When it comes to keeping your home comfortable throughout the warm summer months, access to a functional air conditioner is essential. If you find that your AC isn't keeping your home as cool as you would like, the problem might be with your AC's thermostat and not with the unit itself. Troubleshooting your thermostat can be a cost effective way to restore your air conditioner's functionality in the future.

Here are three simple things that you can do to determine if a malfunctioning thermostat is causing your AC problems.

1. Check the location of your home's thermostat.

The area in which your home's thermostat is located can significantly affect its performance over time. A thermostat that is located on an exterior wall, near a window that lets in a lot of sunlight, or directly in the flow of air produced by a vent or return can produce a false temperature reading.

This false reading can cause your AC unit to work too hard, or not hard enough. Contacting an HVAC technician to relocate your thermostat to a more secluded area will help you better control the temperature inside your home this summer.

2. Replace the batteries in your thermostat.

Some homeowners are surprised to learn that the thermostat controlling indoor air temperatures inside their homes rely on batteries for power.

Batteries are not designed to last forever, and when the batteries in your thermostat begin to lose their charge it can seriously affect your AC unit's ability to maintain a constant temperature. To ensure that faulty batteries don't affect the performance of your AC system, replace the old batteries with new ones at least once a year.

3. Make sure your thermostat is programmed to cooperate with your AC system.

Upgrading your home's AC unit without upgrading the thermostat can result in inconsistent indoor temperatures. Newer thermostats come equipped with back-end programming that allows them to seamlessly integrate with a variety of AC systems.

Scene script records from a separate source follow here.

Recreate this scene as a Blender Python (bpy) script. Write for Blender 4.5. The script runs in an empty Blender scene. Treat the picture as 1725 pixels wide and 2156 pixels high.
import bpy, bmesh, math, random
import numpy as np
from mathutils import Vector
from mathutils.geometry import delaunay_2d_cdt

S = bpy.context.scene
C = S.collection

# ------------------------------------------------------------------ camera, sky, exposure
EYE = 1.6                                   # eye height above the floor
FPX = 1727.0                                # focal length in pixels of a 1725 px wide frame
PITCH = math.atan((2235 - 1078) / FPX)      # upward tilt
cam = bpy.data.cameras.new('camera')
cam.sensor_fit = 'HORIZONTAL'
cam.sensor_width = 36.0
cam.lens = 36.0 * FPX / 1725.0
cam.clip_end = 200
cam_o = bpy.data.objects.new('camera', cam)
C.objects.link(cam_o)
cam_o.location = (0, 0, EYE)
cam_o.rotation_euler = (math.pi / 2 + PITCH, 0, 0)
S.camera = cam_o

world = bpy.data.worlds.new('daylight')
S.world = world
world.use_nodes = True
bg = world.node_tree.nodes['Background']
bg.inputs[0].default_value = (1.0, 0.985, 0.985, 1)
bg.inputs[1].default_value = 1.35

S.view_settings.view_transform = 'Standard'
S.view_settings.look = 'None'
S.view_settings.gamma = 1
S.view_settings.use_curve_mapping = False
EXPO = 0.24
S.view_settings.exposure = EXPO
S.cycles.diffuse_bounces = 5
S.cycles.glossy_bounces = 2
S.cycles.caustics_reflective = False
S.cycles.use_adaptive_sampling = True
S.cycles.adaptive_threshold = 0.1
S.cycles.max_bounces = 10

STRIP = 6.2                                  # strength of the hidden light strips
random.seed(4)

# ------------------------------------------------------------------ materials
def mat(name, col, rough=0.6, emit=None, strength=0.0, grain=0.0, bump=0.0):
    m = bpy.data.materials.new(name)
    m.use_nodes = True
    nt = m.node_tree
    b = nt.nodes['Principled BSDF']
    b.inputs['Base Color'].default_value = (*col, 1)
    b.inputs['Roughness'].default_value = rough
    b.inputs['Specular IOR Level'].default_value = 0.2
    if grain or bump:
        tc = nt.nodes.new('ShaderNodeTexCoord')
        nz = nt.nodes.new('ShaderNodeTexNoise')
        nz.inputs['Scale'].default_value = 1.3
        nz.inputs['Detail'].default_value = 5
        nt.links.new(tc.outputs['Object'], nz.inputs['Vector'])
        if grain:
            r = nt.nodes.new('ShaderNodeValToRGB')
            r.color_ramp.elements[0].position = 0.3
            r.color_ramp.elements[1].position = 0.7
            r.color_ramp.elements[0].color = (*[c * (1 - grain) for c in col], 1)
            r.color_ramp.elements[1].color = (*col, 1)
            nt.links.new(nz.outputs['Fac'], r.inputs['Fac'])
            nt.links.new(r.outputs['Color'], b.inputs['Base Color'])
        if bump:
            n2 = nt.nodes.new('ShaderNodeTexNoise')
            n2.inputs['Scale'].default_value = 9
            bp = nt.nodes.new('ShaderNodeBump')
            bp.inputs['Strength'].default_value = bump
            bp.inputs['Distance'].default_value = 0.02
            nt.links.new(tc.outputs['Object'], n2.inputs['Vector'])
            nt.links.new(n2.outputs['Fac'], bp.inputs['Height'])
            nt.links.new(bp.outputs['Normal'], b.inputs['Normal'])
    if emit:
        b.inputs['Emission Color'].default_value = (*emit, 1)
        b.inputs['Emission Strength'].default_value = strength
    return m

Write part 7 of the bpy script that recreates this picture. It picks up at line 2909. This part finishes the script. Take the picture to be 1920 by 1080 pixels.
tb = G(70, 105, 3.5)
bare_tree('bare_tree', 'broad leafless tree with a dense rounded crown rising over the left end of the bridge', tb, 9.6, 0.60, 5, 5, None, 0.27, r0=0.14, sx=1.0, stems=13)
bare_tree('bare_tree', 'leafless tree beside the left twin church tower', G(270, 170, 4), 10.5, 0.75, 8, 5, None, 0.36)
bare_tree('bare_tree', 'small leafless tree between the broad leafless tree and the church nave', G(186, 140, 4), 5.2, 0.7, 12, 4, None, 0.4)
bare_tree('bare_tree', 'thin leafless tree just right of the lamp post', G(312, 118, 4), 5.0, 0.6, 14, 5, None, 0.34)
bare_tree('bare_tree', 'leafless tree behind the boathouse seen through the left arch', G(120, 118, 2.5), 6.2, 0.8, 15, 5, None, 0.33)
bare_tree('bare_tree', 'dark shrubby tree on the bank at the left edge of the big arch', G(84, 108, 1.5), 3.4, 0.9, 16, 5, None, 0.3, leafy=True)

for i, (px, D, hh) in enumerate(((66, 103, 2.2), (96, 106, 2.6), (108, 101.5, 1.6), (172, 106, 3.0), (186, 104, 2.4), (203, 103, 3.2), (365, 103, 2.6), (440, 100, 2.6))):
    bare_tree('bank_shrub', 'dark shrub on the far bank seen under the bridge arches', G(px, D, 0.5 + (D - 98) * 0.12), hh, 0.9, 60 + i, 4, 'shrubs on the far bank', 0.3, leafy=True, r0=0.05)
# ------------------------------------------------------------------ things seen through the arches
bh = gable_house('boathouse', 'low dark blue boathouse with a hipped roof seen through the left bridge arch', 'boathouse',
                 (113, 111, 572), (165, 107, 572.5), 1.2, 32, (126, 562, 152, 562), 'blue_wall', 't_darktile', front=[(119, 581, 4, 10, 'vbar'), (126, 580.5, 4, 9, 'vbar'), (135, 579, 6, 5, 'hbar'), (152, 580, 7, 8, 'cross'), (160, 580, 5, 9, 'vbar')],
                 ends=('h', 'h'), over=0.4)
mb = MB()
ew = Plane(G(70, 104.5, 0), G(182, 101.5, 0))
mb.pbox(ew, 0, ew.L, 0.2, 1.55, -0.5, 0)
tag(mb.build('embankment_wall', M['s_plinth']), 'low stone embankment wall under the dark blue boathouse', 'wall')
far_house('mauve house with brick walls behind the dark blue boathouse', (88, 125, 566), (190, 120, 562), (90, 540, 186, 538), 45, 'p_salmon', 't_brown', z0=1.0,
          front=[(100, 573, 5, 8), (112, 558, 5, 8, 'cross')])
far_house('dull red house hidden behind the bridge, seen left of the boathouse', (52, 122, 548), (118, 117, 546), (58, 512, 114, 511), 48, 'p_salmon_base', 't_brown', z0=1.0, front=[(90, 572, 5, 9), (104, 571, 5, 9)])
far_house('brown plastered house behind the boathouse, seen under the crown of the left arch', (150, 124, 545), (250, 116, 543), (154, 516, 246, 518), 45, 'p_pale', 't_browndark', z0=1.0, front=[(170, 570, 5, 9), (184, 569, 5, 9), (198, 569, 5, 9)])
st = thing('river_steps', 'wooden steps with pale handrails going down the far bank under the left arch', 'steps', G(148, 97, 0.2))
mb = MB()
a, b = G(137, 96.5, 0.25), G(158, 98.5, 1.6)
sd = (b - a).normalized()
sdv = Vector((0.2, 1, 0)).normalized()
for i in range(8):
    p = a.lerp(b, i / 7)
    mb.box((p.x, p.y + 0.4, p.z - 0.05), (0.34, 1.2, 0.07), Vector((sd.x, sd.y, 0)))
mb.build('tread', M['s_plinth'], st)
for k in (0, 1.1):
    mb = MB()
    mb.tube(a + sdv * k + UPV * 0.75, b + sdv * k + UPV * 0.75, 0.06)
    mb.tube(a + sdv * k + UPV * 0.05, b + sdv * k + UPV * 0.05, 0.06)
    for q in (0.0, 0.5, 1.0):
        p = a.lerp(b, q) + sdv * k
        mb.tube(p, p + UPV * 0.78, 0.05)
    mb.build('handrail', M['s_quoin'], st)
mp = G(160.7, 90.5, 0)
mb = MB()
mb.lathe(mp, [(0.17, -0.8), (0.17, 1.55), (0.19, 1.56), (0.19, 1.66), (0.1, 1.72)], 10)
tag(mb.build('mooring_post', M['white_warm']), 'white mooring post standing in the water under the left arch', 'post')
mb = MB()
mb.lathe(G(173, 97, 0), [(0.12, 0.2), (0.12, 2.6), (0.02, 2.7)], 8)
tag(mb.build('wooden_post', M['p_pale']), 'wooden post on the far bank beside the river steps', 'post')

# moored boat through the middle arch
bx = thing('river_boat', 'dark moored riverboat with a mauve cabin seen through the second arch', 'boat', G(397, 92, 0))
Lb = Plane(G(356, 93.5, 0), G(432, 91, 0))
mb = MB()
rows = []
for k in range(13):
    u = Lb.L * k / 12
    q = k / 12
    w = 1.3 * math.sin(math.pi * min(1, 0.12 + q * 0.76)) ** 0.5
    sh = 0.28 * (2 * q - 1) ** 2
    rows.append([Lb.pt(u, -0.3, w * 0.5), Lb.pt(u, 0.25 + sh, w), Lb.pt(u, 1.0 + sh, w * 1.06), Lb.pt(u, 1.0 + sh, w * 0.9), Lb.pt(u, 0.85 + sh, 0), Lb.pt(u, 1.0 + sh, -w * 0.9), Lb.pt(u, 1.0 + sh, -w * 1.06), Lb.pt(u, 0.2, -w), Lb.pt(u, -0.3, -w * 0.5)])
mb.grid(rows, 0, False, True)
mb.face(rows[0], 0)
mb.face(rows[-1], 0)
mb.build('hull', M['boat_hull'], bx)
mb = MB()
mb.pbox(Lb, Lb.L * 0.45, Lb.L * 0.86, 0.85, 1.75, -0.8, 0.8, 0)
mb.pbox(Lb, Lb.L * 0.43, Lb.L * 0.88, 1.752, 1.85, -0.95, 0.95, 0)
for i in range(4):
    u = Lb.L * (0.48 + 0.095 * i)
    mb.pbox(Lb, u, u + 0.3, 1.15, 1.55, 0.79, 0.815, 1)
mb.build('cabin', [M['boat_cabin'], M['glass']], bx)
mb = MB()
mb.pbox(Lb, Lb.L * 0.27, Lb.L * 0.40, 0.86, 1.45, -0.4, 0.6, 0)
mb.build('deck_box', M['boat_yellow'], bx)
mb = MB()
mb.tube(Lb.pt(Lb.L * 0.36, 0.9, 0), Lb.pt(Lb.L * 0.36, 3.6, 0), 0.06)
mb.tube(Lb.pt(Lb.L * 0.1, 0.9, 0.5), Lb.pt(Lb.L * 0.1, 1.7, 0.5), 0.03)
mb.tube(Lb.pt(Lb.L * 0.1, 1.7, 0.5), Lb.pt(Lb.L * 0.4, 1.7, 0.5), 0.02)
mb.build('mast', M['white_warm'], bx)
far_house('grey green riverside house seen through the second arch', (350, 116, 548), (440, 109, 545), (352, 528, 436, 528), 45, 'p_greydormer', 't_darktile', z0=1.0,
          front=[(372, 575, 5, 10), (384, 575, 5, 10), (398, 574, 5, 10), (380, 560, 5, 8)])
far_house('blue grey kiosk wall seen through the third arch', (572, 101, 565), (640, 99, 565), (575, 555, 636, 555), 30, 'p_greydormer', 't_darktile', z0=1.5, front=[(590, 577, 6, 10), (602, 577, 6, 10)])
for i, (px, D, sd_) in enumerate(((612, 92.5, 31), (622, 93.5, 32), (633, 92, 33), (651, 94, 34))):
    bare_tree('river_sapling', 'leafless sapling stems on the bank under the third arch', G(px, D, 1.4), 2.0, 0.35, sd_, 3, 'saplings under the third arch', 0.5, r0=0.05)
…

If you upgrade to a dual-speed air conditioner, modulating unit, or variable-speed system and your thermostat is only programmed to work with a single-speed system, you may find that the performance of your AC unit suffers. Have an HVAC technician check your thermostat to ensure it is compatible with your upgraded AC unit.

Being able to troubleshoot some common thermostat problems will help you keep your home's air conditioner running at optimal levels during the warm summer months.